19      Finally, the allegations in the caller’s tip suggested an imminent threat to the public safety warranting immediate police investigation.  Not only had the tipster informed dispatch of a near head-on collision and “erratic driving,” but the anonymous caller had pulled over so as not to share the road with Streekstra.  While Halbach was able to make an independent observation of weaving, even absent that observation, he was not required to stand idly by in hopes that his surveillance would “reveal suspicious behavior before the imminent threat comes to its fruition.”  See Rutzinski, 241 Wis. 2d 729, ¶¶26, 34.  “[E]xigency can in some circumstances supplement the reliability of an informant’s tip in order to form the basis for an investigative stop.”  Id., ¶26.  We conclude that this was one of those circumstances.

CONCLUSION

20      We conclude that the anonymous cell-phone tip, when coupled with Halbach’s independent observations and corroboration, contained sufficient indicia of reliability to give rise to reasonable suspicion warranting the investigative stop of Streekstra’s vehicle.[6]  For the reasons set forth above, we affirm the judgment.

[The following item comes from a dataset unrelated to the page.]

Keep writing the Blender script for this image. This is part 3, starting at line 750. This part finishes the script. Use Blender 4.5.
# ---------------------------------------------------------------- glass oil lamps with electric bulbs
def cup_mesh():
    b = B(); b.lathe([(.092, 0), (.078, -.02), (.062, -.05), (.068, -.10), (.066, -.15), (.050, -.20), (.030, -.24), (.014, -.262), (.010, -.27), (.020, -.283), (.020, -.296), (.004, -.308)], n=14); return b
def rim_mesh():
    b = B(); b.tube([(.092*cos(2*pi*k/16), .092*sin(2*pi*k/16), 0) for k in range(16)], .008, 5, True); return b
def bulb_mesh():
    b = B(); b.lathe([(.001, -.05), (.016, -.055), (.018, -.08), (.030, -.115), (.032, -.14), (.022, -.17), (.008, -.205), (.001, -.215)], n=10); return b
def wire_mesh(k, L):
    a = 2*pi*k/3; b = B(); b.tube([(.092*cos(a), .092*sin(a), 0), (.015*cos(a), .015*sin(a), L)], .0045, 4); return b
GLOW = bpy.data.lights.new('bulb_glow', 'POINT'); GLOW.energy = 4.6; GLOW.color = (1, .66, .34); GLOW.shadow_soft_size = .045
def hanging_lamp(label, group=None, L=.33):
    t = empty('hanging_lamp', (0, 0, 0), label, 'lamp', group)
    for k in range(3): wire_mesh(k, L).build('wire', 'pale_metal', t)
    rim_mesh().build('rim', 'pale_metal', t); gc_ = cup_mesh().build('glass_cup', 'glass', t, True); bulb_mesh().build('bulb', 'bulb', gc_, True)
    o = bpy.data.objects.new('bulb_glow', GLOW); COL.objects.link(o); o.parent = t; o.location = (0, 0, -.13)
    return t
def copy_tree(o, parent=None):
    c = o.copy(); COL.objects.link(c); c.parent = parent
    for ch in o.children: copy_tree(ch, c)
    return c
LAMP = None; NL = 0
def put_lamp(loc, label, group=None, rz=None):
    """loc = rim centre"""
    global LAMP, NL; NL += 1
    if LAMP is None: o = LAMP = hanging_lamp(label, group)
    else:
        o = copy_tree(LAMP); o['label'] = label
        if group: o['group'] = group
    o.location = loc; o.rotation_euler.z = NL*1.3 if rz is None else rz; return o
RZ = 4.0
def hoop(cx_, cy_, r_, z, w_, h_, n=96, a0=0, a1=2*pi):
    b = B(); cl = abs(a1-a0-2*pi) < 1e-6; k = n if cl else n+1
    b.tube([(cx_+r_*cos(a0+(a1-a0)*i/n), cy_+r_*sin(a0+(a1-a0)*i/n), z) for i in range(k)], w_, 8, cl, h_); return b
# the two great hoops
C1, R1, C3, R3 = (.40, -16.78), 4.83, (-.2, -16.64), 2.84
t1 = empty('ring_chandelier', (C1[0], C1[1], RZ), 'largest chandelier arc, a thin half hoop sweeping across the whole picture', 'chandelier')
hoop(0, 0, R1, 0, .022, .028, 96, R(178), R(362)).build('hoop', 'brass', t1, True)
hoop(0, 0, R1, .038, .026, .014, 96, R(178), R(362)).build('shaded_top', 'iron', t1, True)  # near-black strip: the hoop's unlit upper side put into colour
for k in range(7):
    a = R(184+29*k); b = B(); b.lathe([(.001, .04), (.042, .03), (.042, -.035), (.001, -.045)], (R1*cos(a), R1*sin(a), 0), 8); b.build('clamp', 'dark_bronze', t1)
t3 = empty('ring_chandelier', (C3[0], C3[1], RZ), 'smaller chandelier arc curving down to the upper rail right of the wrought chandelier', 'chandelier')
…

            By the Court.—Judgment affirmed.

            This opinion will not be published.  See Wis. Stat. Rule 809.23(1)(b)4.

 


 



[1]  This appeal is decided by one judge pursuant to Wis. Stat. § 752.31(2)(f) (2007-08).  All references to the Wisconsin Statutes are to the 2007-08 version unless otherwise noted.

 

[2]  While the reported license plate differed by one letter from that observed by Halbach, he testified that it happens sometimes that letters such as P and D are confused when reported over the telephone to dispatch.

[3]  The citations were issued for OWI and PAC, both as a third offense; however, the judgment reflects a conviction of PAC, fourth offense.  At the plea hearing, the court noted that the charge had been amended to a fourth offense, and Streekstra subsequently admitted to having three prior OWI convictions.

[4]  Pursuant to Wis. Stat. § 902.01(3), we take judicial notice of the 2000 census, which indicates a village population of 924.  See http://factfinder.census.gov (last visited Oct. 28, 2009).

[5]  There is no evidence in the record that dispatch made any attempt to obtain the name of, or contact information for, the caller.  We join the suggestion made in the concurrence in State v. Rutzinski, 2001 WI 22, 241 Wis. 2d 729, 623 N.W.2d 516, that law enforcement units adopt policies, if they have not already, regarding tips of drunk or erratic driving, such as obtaining the caller’s name or verifying that the call was susceptible to instant caller identification.  See id., ¶41 (Abrahamson, C.J., concurring); see also Florida v. J.L., 529 U.S. 266, 275 (2000) (Kennedy, J., concurring) (observing that instant caller identification is widely available to the police and police ability to trace the identity of anonymous caller may be a factor which lends reliability to what previously might have been considered an unreliable anonymous tip).

[6]  The State raises, but does not develop, a community caretaker justification for Halbach’s investigatory stop of Streekstra’s vehicle.  Given our conclusion that Halbach had the requisite reasonable suspicion to stop Streekstra’s vehicle, we need not address whether Halbach was engaged in justified community caretaker activity at the time of the stop.  See State v. Castillo, 213 Wis. 2d 488, 492, 570 N.W.2d 44 (1997) (an appellate court should decide cases on the narrowest possible grounds).